• ITEMS
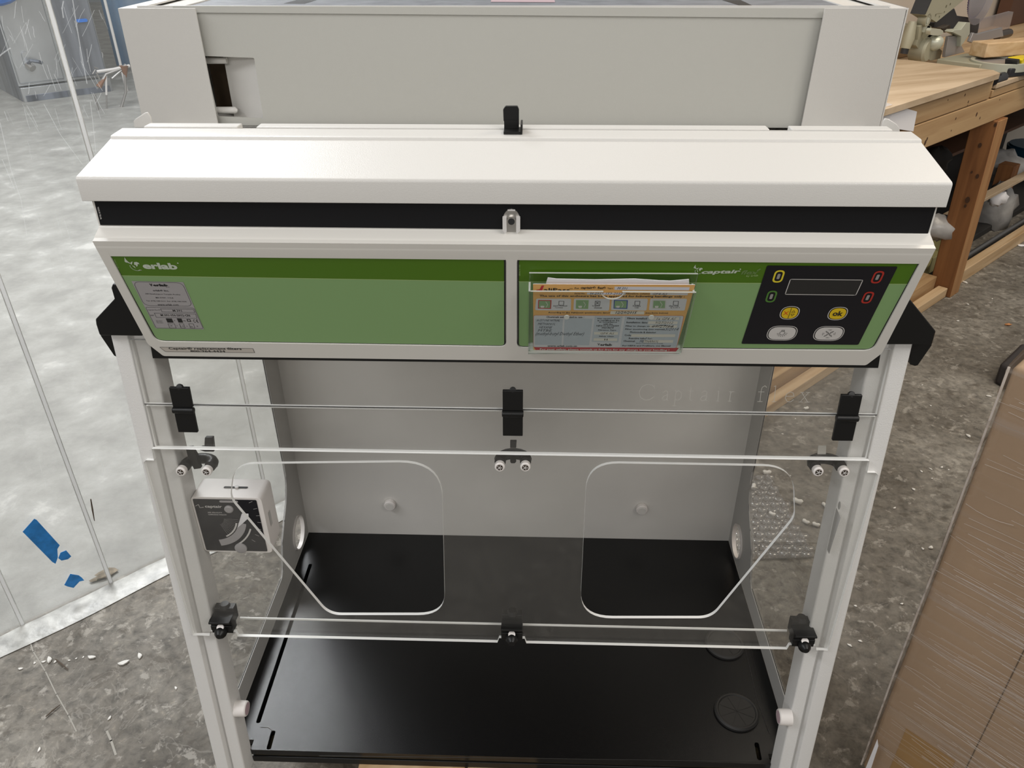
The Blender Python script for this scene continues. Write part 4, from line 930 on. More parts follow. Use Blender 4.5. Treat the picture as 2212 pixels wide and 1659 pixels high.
# ================================================================ strip curtain
PC = PL(RM(0, .665, 0), E1, (0, 0, 1))       # its plane, normal towards the hood
cur = thing('strip_curtain', RM(-.3, .665, 0), 'scratched clear vinyl strip curtain hanging left of the fume hood', 'strip curtain')
edges = [-2.35, -2.02, -1.70, -1.38]
e_px = [PC.px(45, 1340)[0], PC.px(232, 1240)[0], PC.px(570, 1055)[0]]
xD = PC.px(150, 180)[0]
eds = [e_px[0]-.60, e_px[0]-.30, e_px[0], e_px[1], e_px[2], e_px[2]+.31, xD, xD+.33, xD+.66, xD+.99]
eds = sorted(eds)
eds = [e for i, e in enumerate(eds) if i == 0 or e-eds[i-1] > .12]
rg = random.Random(3)
for i in range(len(eds)-1):
    a, b = eds[i]-.006, eds[i+1]+.006; n = 8; off = .004*(i % 2)
    vv = []; ff = []; rows = [(.004, 0), (.03, 0), (.4, .003), (1.0, -.003), (1.8, .002), (2.6, 0)]
    ph = rg.uniform(0, 6)
    for z, w in rows:
        for k in range(n+1):
            x = a+(b-a)*k/n; y = off+.004*math.sin(ph+k*.8+z*1.7)*min(1, z)
            vv.append(PC.P(x, z, y))
    for r in range(len(rows)-1):
        for k in range(n): o = r*(n+1)+k; ff.append((o, o+1, o+n+2, o+n+1))
    mb = MB(); mb.add(vv, ff, 'vinyl'); mb.build('vinyl_strip', cur, fix=False)
for e in eds[1:-1]:
    mb = MB(); mb.box((e-.0035, .004, .0062), (e+.0035, 2.6, .0095), 'seam', lambda x, z, y: PC.P(x, z, y)); mb.box((e-.0045, .004, .0062), (e-.0036, 2.6, .0095), 'hem', lambda x, z, y: PC.P(x, z, y)); mb.box((e+.0036, .004, .0062), (e+.0045, 2.6, .0095), 'hem', lambda x, z, y: PC.P(x, z, y)); mb.build('strip_overlap', cur, label='milky overlap of two strips')
# loose hems resting on the floor towards the hood
for i in range(len(eds)-1):
    a, b = eds[i], eds[i+1]; n = 6; vv = []; ff = []
    for d, z in ((.010, .004), (.025, .007), (.055, .005), (.072, .001)):
        for k in range(n+1): x = a+(b-a)*k/n; vv.append(PC.P(x, z+.002*math.sin(k*2.1+i)*(.5 if d < .05 else 0)+(.001), d+(.004*math.sin(x*14) if d > .04 else 0)))
    for r in range(3):
        for k in range(n): o = r*(n+1)+k; ff.append((o, o+n+1, o+n+2, o+1))
    mb = MB(); mb.add(vv, ff, 'hem'); mb.build('dusty_hem', cur, label='dusty hem lying on the floor')
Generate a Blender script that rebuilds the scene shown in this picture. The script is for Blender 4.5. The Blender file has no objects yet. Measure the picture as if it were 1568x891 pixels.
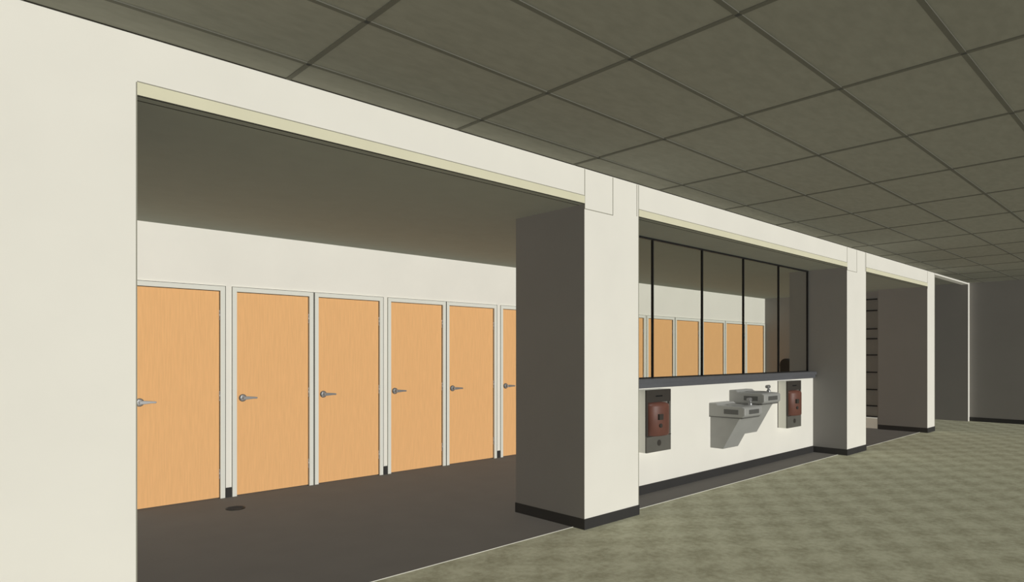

• EXERCISE PROMPT
Without the pictures, copy the material exactly as given.

• EXERCISE RESULT
The Blender Python script for this scene continues. Write part 4, from line 930 on. More parts follow. Use Blender 4.5. Treat the picture as 2212 pixels wide and 1659 pixels high.
# ================================================================ strip curtain
PC = PL(RM(0, .665, 0), E1, (0, 0, 1))       # its plane, normal towards the hood
cur = thing('strip_curtain', RM(-.3, .665, 0), 'scratched clear vinyl strip curtain hanging left of the fume hood', 'strip curtain')
edges = [-2.35, -2.02, -1.70, -1.38]
e_px = [PC.px(45, 1340)[0], PC.px(232, 1240)[0], PC.px(570, 1055)[0]]
xD = PC.px(150, 180)[0]
eds = [e_px[0]-.60, e_px[0]-.30, e_px[0], e_px[1], e_px[2], e_px[2]+.31, xD, xD+.33, xD+.66, xD+.99]
eds = sorted(eds)
eds = [e for i, e in enumerate(eds) if i == 0 or e-eds[i-1] > .12]
rg = random.Random(3)
for i in range(len(eds)-1):
    a, b = eds[i]-.006, eds[i+1]+.006; n = 8; off = .004*(i % 2)
    vv = []; ff = []; rows = [(.004, 0), (.03, 0), (.4, .003), (1.0, -.003), (1.8, .002), (2.6, 0)]
    ph = rg.uniform(0, 6)
    for z, w in rows:
        for k in range(n+1):
            x = a+(b-a)*k/n; y = off+.004*math.sin(ph+k*.8+z*1.7)*min(1, z)
            vv.append(PC.P(x, z, y))
    for r in range(len(rows)-1):
        for k in range(n): o = r*(n+1)+k; ff.append((o, o+1, o+n+2, o+n+1))
    mb = MB(); mb.add(vv, ff, 'vinyl'); mb.build('vinyl_strip', cur, fix=False)
for e in eds[1:-1]:
    mb = MB(); mb.box((e-.0035, .004, .0062), (e+.0035, 2.6, .0095), 'seam', lambda x, z, y: PC.P(x, z, y)); mb.box((e-.0045, .004, .0062), (e-.0036, 2.6, .0095), 'hem', lambda x, z, y: PC.P(x, z, y)); mb.box((e+.0036, .004, .0062), (e+.0045, 2.6, .0095), 'hem', lambda x, z, y: PC.P(x, z, y)); mb.build('strip_overlap', cur, label='milky overlap of two strips')
# loose hems resting on the floor towards the hood
for i in range(len(eds)-1):
    a, b = eds[i], eds[i+1]; n = 6; vv = []; ff = []
    for d, z in ((.010, .004), (.025, .007), (.055, .005), (.072, .001)):
        for k in range(n+1): x = a+(b-a)*k/n; vv.append(PC.P(x, z+.002*math.sin(k*2.1+i)*(.5 if d < .05 else 0)+(.001), d+(.004*math.sin(x*14) if d > .04 else 0)))
    for r in range(3):
        for k in range(n): o = r*(n+1)+k; ff.append((o, o+n+1, o+n+2, o+1))
    mb = MB(); mb.add(vv, ff, 'hem'); mb.build('dusty_hem', cur, label='dusty hem lying on the floor')
Generate a Blender script that rebuilds the scene shown in this picture. The script is for Blender 4.5. The Blender file has no objects yet. Measure the picture as if it were 1568x891 pixels.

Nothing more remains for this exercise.